The Best Northern Voice Yet
A couple of people I spoke to said that this version of Northern Voice was the best one yet. I’d tend to agree. A big congratulations to the organizers who did a great job with everything, from recruiting sponsors in difficult times to building a really strong speaker lineup. A few observations that struck me about the weekend:
- The conference is so much more diverse than it was five years ago. In the first year, I remember that the crowd was 80% male. This year we did a quick count and it turned out to be about 55% male, 45% female. It’s a sausage party no longer. I have no proof of this, but it also feels more diverse in terms of the age and ethnicity of attendees.
- When one of the organizers asked “how many people are new to the conference this year”, at least 60% or 70% of those in the audience put up their hand. That’s really terrific, not what I expected, and probably reflective of Northern Voice’s popularity problem.

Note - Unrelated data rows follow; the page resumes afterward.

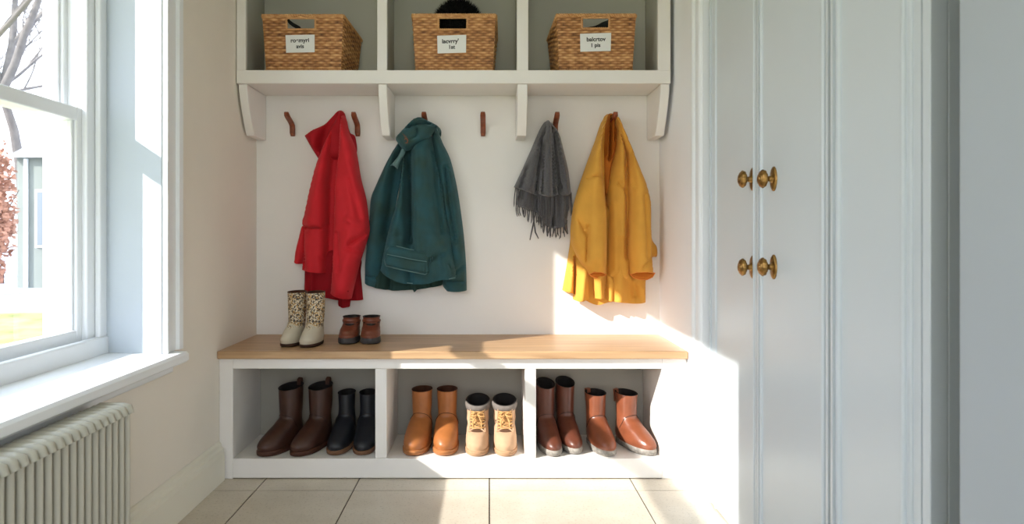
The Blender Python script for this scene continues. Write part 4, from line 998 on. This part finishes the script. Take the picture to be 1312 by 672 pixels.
# black fur hat
ht = MB(); rnd = random.Random(3)
hc = Vector((-0.137, 2.845, 1.850)); rx, ry, rz = 0.104, 0.068, 0.116
nu, nv = 36, 20
v = []; 
for j in range(nv + 1):
    for i in range(nu):
        a, b = 2 * PI * i / nu, PI * j / nv
        k = 1 + 0.05 * noise.noise(Vector((math.cos(a) * 3, math.sin(a) * 3, b * 3)))
        v.append(hc + Vector((rx * k * math.sin(b) * math.cos(a), ry * k * math.sin(b) * math.sin(a), rz * k * math.cos(b))))
ht.add(v, [(j * nu + i, j * nu + (i + 1) % nu, (j + 1) * nu + (i + 1) % nu, (j + 1) * nu + i) for j in range(nv) for i in range(nu)])
for i in range(5200):
    d = Vector((rnd.gauss(0, 1), rnd.gauss(0, 1), rnd.gauss(0, 1))).normalized()
    if d.z < -0.4: continue
    p = hc + Vector((d.x * rx, d.y * ry, d.z * rz)) * 0.97
    t1 = d.orthogonal().normalized(); t2 = d.cross(t1); an = rnd.uniform(0, 2 * PI)
    lean = (t1 * math.cos(an) + t2 * math.sin(an)) * rnd.uniform(0, 0.7) + Vector((0.15, -0.1, 0.1))
    tip = p + (d + lean * 0.8).normalized() * rnd.uniform(0.012, 0.026)
    s_ = (t1 * math.sin(an) - t2 * math.cos(an)) * 0.0014; s2 = (t1 * math.cos(an) + t2 * math.sin(an)) * 0.001
    ht.add([p - s_, p + s_, p + s2, tip], [(0, 1, 3), (1, 2, 3), (2, 0, 3)])
o = ht.build('fur_hat', M['fur']); tag(o, 'black fluffy fur hat poking out of the middle basket', 'hat')
# dark strap and dark cloth seen through the other handle openings
sb = MB(); pz = [(-0.868, 2.80, 1.875), (-0.856, 2.782, 1.865), (-0.843, 2.770, 1.850), (-0.828, 2.764, 1.838), (-0.805, 2.766, 1.826), (-0.790, 2.80, 1.80), (-0.79, 2.83, 1.70), (-0.79, 2.84, 1.645)]
sb.tube(pz, 0.0085, 8, squash=(1, 0.35)); o = sb.build('strap', M['black_cloth']); o.name = 'bag_strap'
tag(o, 'black strap looped inside the left basket behind its handle hole', 'strap')
cl = MB()
hump = []
nx, ny = 20, 10
for j in range(ny + 1):
    for i in range(nx + 1):
        u, t = i / nx, j / ny
        hgt = 1.818 + 0.072 * u ** 1.3 * math.sin(PI * (0.15 + 0.75 * t)) + 0.006 * noise.noise(Vector((u * 6, t * 5, 2)))
        hump.append((0.345 + 0.19 * u, 2.772 + 0.13 * t, hgt if 0 < j < ny and 0 < i < nx else 1.645))
cl.add(hump, [(j * (nx + 1) + i, j * (nx + 1) + i + 1, (j + 1) * (nx + 1) + i + 1, (j + 1) * (nx + 1) + i) for j in range(ny) for i in range(nx)])
o = cl.build('folded_cloth', M['black_cloth']); tag(o, 'folded black cloth seen through the handle hole of the right basket', 'cloth')

# ------------------------------------------------------------------ radiator
rad = empty('radiator', (-0.98, 1.15, 0), 'pale grey column radiator below the window sill', 'radiator')
RO = rad.location; RZ0, RZ1 = 0.085, 0.523
y = 1.692; n_ = 0
while y > 0.62:
    c_ = MB()
    for (x, w) in ((-1.008, 0.0105), (-0.972, 0.0125), (-0.937, 0.0150)):
        c_.tube([(x, y, RZ0 + 0.02), (x, y, RZ0 + 0.03), (x, y, RZ1 - 0.036), (x, y, RZ1 - 0.026)], [0.008, w * 0.60, w * 0.60, 0.008], 12, squash=(1, 1))
    # top and bottom headers: bulbed loops joining the columns
    for (zc, s_) in ((RZ1 - 0.019, 1), (RZ0 + 0.018, -1)):
        pth = [(-1.014, y, zc - s_ * 0.010), (-1.010, y, zc), (-1.003, y, zc + s_ * 0.004), (-0.972, y, zc + s_ * 0.005), (-0.950, y, zc + s_ * 0.004), (-0.933, y, zc - s_ * 0.001), (-0.926, y, zc - s_ * 0.014)]
        c_.tube(pth, [0.007, 0.0112, 0.0116, 0.0105, 0.0118, 0.0135, 0.0095], 12)
    c_.build('column', M['rad'], rad, RO, angle=60)
    y -= 0.0275; n_ += 1
MB().lathe([(0, 0.014), (0.008, 0.014), (0.010, 0.010), (0.017, 0.010), (0.019, 0.006)], (-0.945, 1.704, 0.496), (0, 1, 0), 18).build('bleed_plug', M['dark_metal'], rad, RO)
vb = MB(); vb.tube([(-0.945, 1.704, 0.118), (-0.945, 1.725, 0.118), (-0.945, 1.745, 0.118)], [0.012, 0.015, 0.015], 14)
vb.tube([(-0.945, 1.742, 0.001), (-0.945, 1.742, 0.10), (-0.945, 1.742, 0.118), (-0.945, 1.742, 0.150)], [0.008, 0.008, 0.016, 0.018], 14)
vb.build('valve', M['brass'], rad, RO)
ft_ = MB()
for yy in (1.61, 0.70):
    ft_.tube([(-0.984, yy, 0.0005), (-0.984, yy, 0.012), (-0.984, yy, 0.10)], [0.024, 0.014, 0.011], 12)
ft_.build('foot', M['rad'], rad, RO)

# ------------------------------------------------------------------ outdoors
gz = -0.45
o = MB().add([(-60, -40, gz), (40, -40, gz), (40, 70, gz), (-60, 70, gz)], [(0, 1, 2, 3)]).build('ground', M['ground'], smooth=False); struct(o)
def tree(label, loc, seed, h, r0, dirs, depth=5, group=None, spread=0.5):
    rnd = random.Random(seed); t = MB()
    def grow(p, d, L, r, lev):
        n = 5; pts = [p]; rs = [r]; dd = d.copy()
        for i in range(n):
            dd = (dd + Vector((rnd.uniform(-1, 1), rnd.uniform(-1, 1), rnd.uniform(-0.5, 0.9))) * 0.13).normalized()
            pts.append(pts[-1] + dd * L / n); rs.append(r * (1 - 0.45 * (i + 1) / n))
        t.tube(pts, rs, 7 if lev < 2 else 4)
        if lev >= depth: return
        k = rnd.choice((2, 3, 3)) if lev else len(dirs)
        for i in range(k):
            if lev == 0: nd = Vector(dirs[i]).normalized(); q = pts[-1]
            else:
                nd = (dd + Vector((rnd.uniform(-1, 1), rnd.uniform(-1, 1), rnd.uniform(-0.4, 0.9))) * spread * 1.5).normalized(); q = pts[-1] if i == 0 else pts[rnd.randint(2, n)]
            grow(q, nd, L * rnd.uniform(0.62, 0.86), r * 0.64, lev + 1)
    grow(Vector((0, 0, 0)), Vector((0.03, 0, 1)), h, r0, 0)
    o = t.build('bare_tree', M['bark'], angle=80); o.location = loc
    tag(o, label, 'tree', group); return o
tree('bare grey forked tree rising beyond the house roof, nearest the window frame edge', (-16.9, 24.5, gz), 4, 6.6, 0.24, [(0.35, 0, 1), (-0.45, 0.1, 1), (-0.1, 0.5, 1)], 6, 'bare trees outside')
tree('bare grey tree outside at the left edge of the window view, leaning right', (-8.6, 10.6, gz), 9, 3.7, 0.075, [(0.75, 0, 0.75), (-0.3, 0.2, 1), (0.1, -0.3, 1)], 6, 'bare trees outside')
tree('bare pale grey tree standing farthest off, left of the house', (-24.5, 31.0, gz), 12, 5.0, 0.22, [(0.5, 0, 1), (-0.6, 0, 1), (0, 0.4, 1)], 6, 'bare trees outside')
# copper-leaved bush
def bush(label, loc, seed, rx, rz, n):
    rnd = random.Random(seed); r = empty('copper_bush', loc, label, 'bush', 'copper bushes outside')
    lf = MB(); st = MB()
    for i in range(n):
        d = Vector((rnd.gauss(0, 1), rnd.gauss(0, 1), rnd.gauss(0, 1))).normalized() * rnd.uniform(0.45, 1) ** 0.5
        k = 1 + 0.35 * noise.noise(d * 2.2 + Vector((seed, 0, 0)))
        p = Vector((d.x * rx * k, d.y * rx * k, rz + 0.3 + d.z * rz * k))
        a = Vector((rnd.uniform(-1, 1), rnd.uniform(-1, 1), rnd.uniform(-1, 1))).normalized() * 0.075; b = a.orthogonal().normalized() * 0.045
        lf.add([p - a, p + b, p + a, p - b], [(0, 1, 2, 3)])
    for i in range(26):
        d = Vector((rnd.uniform(-1, 1), rnd.uniform(-1, 1), rnd.uniform(0.4, 1.2)))
        st.tube([(0, 0, 0), (d.x * rx * 0.35, d.y * rx * 0.35, rz * 0.9), (d.x * rx * 0.8, d.y * rx * 0.8, rz * (0.9 + 0.8 * d.z))], [0.06, 0.03, 0.01], 5)
    lf.build('foliage', M['leaf'], r, smooth=False); st.build('stems', M['bark'], r)
bush('tall copper-leaved bush outside, filling the left of the lower pane', (-11.75, 15.0, gz), 2, 0.75, 1.6, 3200)
bush('copper-leaved bush outside behind the taller one, by the fence', (-16.6, 20.8, gz), 5, 1.3, 2.4, 2600)
# neighbouring house
hs = empty('house', (-10.5, 18.2, gz), 'pale sage rendered house with a grey slate roof seen through the lower pane', 'house')
h = MB(); h.box((-12.25, 17.0, gz), (-8.5, 21, 3.0)); h.add([(-12.25, 17.0, 3.0), (-12.25, 21, 3.0), (-12.25, 19.0, 4.0), (-8.5, 17.0, 3.0), (-8.5, 21, 3.0), (-8.5, 19.0, 4.0)], [(0, 1, 2), (3, 5, 4)])
h.build('wall', M['house'], hs, hs.location, smooth=False)
h = MB()
h.add([(-12.4, 16.8, 2.92), (-8.3, 16.8, 2.92), (-8.3, 19.0, 4.06), (-12.4, 19.0, 4.06), (-12.4, 21.2, 2.92), (-8.3, 21.2, 2.92)], [(0, 1, 2, 3), (3, 2, 5, 4)])
h.build('roof', M['roof'], hs, hs.location, smooth=False)
MB().tube([(-11.98, 16.95, gz + 0.02), (-11.98, 16.95, 2.9)], 0.05, 10).build('drainpipe', M['trim'], hs, hs.location)
wn = MB(); wn.box((-11.75, 16.95, 0.6), (-11.15, 17.0, 2.1)); f_ = wn.build('window', M['trim'], hs, hs.location)
pn = MB(); pn.box((-11.69, 16.93, 0.66), (-11.21, 16.95, 2.04)); pn.build('pane', M['pane'], f_, hs.location)
fe = empty('fence', (-15.0, 18.5, gz), 'low russet timber fence across the far lawn', 'fence')
for i in range(12):
    MB().box((-18.2 + i * 0.38, 18.45, gz), (-17.86 + i * 0.38, 18.5, gz + 0.44)).build('board', M['fence'], fe, fe.location, bevel=0.01)
MB().box((-18.3, 18.5, gz + 0.28), (-13.7, 18.56, gz + 0.36)).build('rail', M['fence'], fe, fe.location)

# ------------------------------------------------------------------ light
sd = bpy.data.lights.new('sun', 'SUN'); sd.energy = 5.6; sd.angle = math.radians(0.6); sd.color = (1.0, 0.95, 0.89)
so = bpy.data.objects.new('sun', sd); C.objects.link(so)
so.rotation_euler = Vector((1, 0.646, -0.68)).to_track_quat('-Z', 'Y').to_euler(); so.location = (-6, -4, 6)
w = bpy.data.worlds.new('winter_sky'); SC.world = w; w.use_nodes = True
N = w.node_tree.nodes; L = w.node_tree.links
bg = N['Background']; bg.inputs['Strength'].default_value = 2.7
tc = N.new('ShaderNodeTexCoord'); sx = N.new('ShaderNodeSeparateXYZ'); L.new(tc.outputs['Generated'], sx.inputs[0])
rp = N.new('ShaderNodeValToRGB'); L.new(sx.outputs['Z'], rp.inputs[0])
e = rp.color_ramp.elements; e[0].position = 0.0; e[0].color = (0.90, 0.915, 1.0, 1); e[1].position = 0.7; e[1].color = (0.70, 0.82, 1.0, 1)
L.new(rp.outputs[0], bg.inputs['Color'])

# ------------------------------------------------------------------ camera
cd = bpy.data.cameras.new('camera'); co = bpy.data.objects.new('camera', cd); C.objects.link(co)
co.location = (0, 0, EYE); co.rotation_euler = (PI / 2, 0, 0)
cd.sensor_width = 36; cd.lens = F / 1312 * 36; cd.shift_x = (656 - VX) / 1312; cd.shift_y = (VY - 336) / 1312
cd.clip_start = 0.05; cd.clip_end = 200
cd.dof.use_dof = True; cd.dof.focus_distance = 2.7; cd.dof.aperture_fstop = 4.0
SC.camera = co
SC.view_settings.view_transform = 'Standard'; SC.view_settings.look = 'None'; SC.view_settings.exposure = 0.66
SC.cycles.max_bounces = 10; SC.cycles.diffuse_bounces = 6; SC.cycles.transparent_max_bounces = 8
SC.cycles.sample_clamp_indirect = 8
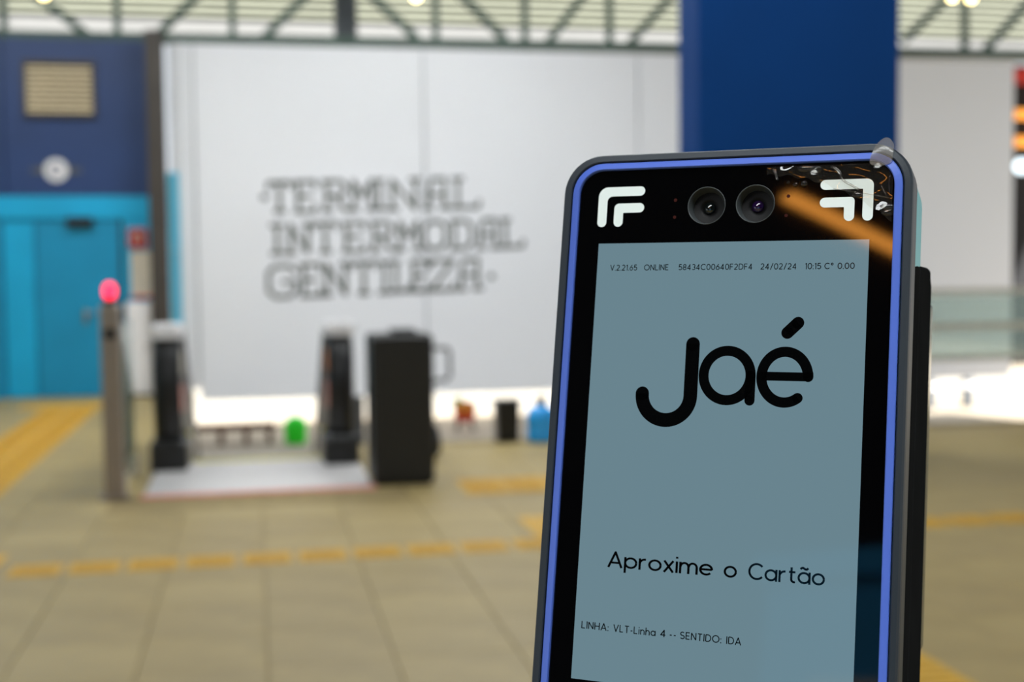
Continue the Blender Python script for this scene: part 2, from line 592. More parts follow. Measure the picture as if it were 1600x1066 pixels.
em = empty('round_emblem', (-2.37, 16.79, 2.82), 'white round winged emblem on the dark blue block under the vent', 'emblem')
MB().lathe([(0.14, -0.012), (0.14, 0.005), (0.13, 0.010)], (0, 0, 0), 32, 'Y').build('disc', 'white', em)
mark('inner_mark', [([(0.055 * math.cos(R(a)), 0.055 * math.sin(R(a))) for a in range(30, 320, 15)], 0.03)], 'navy', em, lambda p: Vector((p.x, -0.013, p.y)))
for s in (-1, 1):
    w_ = MB().add([(s * .15, -0.008, .05), (s * .30, -0.008, .02), (s * .30, -0.008, -.02), (s * .15, -0.008, -.05),
                   (s * .15, 0.008, .05), (s * .30, 0.008, .02), (s * .30, 0.008, -.02), (s * .15, 0.008, -.05)],
                  [(0, 1, 2, 3), (7, 6, 5, 4), (0, 4, 5, 1), (1, 5, 6, 2), (2, 6, 7, 3), (3, 7, 4, 0)])
    w_.build('wing', 'post_grey', em)

col = empty('steel_column', (-1.14, 16.5, 0), 'dark brown steel column between the blue block and white wall', 'column')
i_ = MB()
i_.box((-0.105, -0.10, 0), (0.105, -0.085, 4.5)).box((-0.105, 0.085, 0), (0.105, 0.10, 4.5)).box((-0.09, -0.085, 0), (0.09, 0.085, 4.5))
i_.build('shaft', 'brown_black', col)
bx('base_plate', (-0.16, -0.15, 0), (0.16, 0.15, 0.03), 'brown_black', col)
ct = empty('corner_trim', (-0.96, 16.70, 0.86), 'light cyan vertical strip along the dark brown column', 'trim')
for k, (a, b) in enumerate(((0, 0.96), (0.965, 1.93))):
    bx('strip', (-0.075, -0.02, a), (0.06, 0.03, b), 'cyan', ct, 0.006)

fs = empty('fire_sign', (-1.42, 16.75, 1.85), 'small red sign above the cream notice beside the teal door', 'sign')
bx('board', (-0.115, -0.02, 0.0), (0.115, 0.025, 0.25), 'red', fs, 0.008)
mark('pictogram', [([(-.05, .06), (-.05, .16), (0, .2), (.05, .16), (.05, .06)], .022)], 'cream', fs, lambda p: Vector((p.x, -0.022, p.y)))
nb = empty('notice_board', (-1.38, 16.74, 1.23), 'cream notice board below the red sign on the teal panel', 'notice')
bx('board', (-0.13, -0.02, 0.02), (0.13, 0.03, 0.58), 'cream', nb, 0.008)
bx('lower_rim', (-0.14, -0.035, 0.0), (0.14, 0.035, 0.025), 'bag_red', nb)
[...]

- There were some sponsor prizes to give away, so I helped Travis devise some fiendish, space-specific trivia questions to ask using the Northern Voice Twitter account. My favourite question was “how many mustachioed men were in the 1948 Forestry program graduating class?” The graduating class portraits were hung on the walls of the building, so you had to hunt the right one down. Surprisingly, the correct answer was “two”.
I happened to notice that the registration list for PodCamp Toronto is about 850 people long. They’ve obviously got a much larger population base to draw upon, but I can imagine that Northern Voice could be nearly that big if it wanted to be. I think that’s the most important question going forward: how big does the conference want to be?